Summer is a good time to get caught up on the books I wanted to read during the school year and the movies I wanted to watch. One of the latter is Woody Allen's Match Point. Allen often gives the viewer's intellect something to chew on in his films, and I generally enjoy his stuff, even if it sometimes is gratuitously salacious, as Match Point is.
Match Point is really a conflation of Allen's earlier Crimes and Misdemeanors with Dostoyevsky's Crime and Punishment. The main character, Chris Wilton, is a British Raskolnikov, a Nietzschean Uber Man who faces a problem quite similar to that faced by Martin Landau in C&M. A woman with whom he has been having an affair threatens to spill the beans to his wife.
At the outset of the story Wilton observes that "It seems scientists are confirming more and more that all existence is here by blind chance; [there's] no purpose, no design." Allen returns to the idea of life being just a matter of chance or luck several times throughout the movie and ties it together brilliantly at the end.
In the same conversation another character opines that, "Despair is the path of least resistance." To which Wilton responds, "I think that faith is the path of least resistance."

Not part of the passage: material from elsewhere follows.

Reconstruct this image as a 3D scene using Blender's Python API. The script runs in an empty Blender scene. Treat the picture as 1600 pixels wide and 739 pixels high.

Chris Wilton is a modern man for whom religious faith is never considered except once and then only to be dismissed with derision: A man who lost both legs subsequently found Jesus, Chris tells us. To which Chris' brother in law-to-be responds "Sounds like a poor trade."
But by the end of the movie Wilton is himself in despair, having, like Raskolnikov, drunk deeply of the cup of his nihilistic convictions. It is only incredible good luck that saves him from utter ruin. He recognizes that, given his disdain for faith, his life is meaningless and that there is no justice in the world:
"It would be fitting if I were apprehended and punished. At least there would be some small sign of justice - some small measure of hope for the possibility of meaning."
But for Chris life is without purpose, meaning, or justice, and consequently there's no moral obligation, either. All is chance, sheer luck. So it is for modern man without God. If God is dead, as he is for the Chris Wiltons of the world, then life is a great yawning emptiness that nothing can fill. It is day after day of meaningless, grindingly pointless existence. It is the life of Meursault in Camus' The Stranger.
Chris' wife chirpily proclaims that she doesn't care, she loves life anyway, but she is a woman who thinks little about anything beyond how to get herself pregnant. She plays Marie to Wilton's Meursault.
Wilton turns out to be indeed incredibly lucky (the movie's very clever ending is based on this), but one wonders whether his luck has saved him or whether it has condemned him to the hell of existing without purpose or meaning.
In Hannah and Her Sisters Allen says that he "doesn't want to go on living in a Godless universe. The only thing we can know for certain is that life is meaningless." Allen seems to have spent a career wrestling with the modern predicament. He doesn't want to believe there is a God, but he finds it difficult to live with the existential consequences of unbelief. Man has to believe in something, but if there is no God there's nothing worth believing in.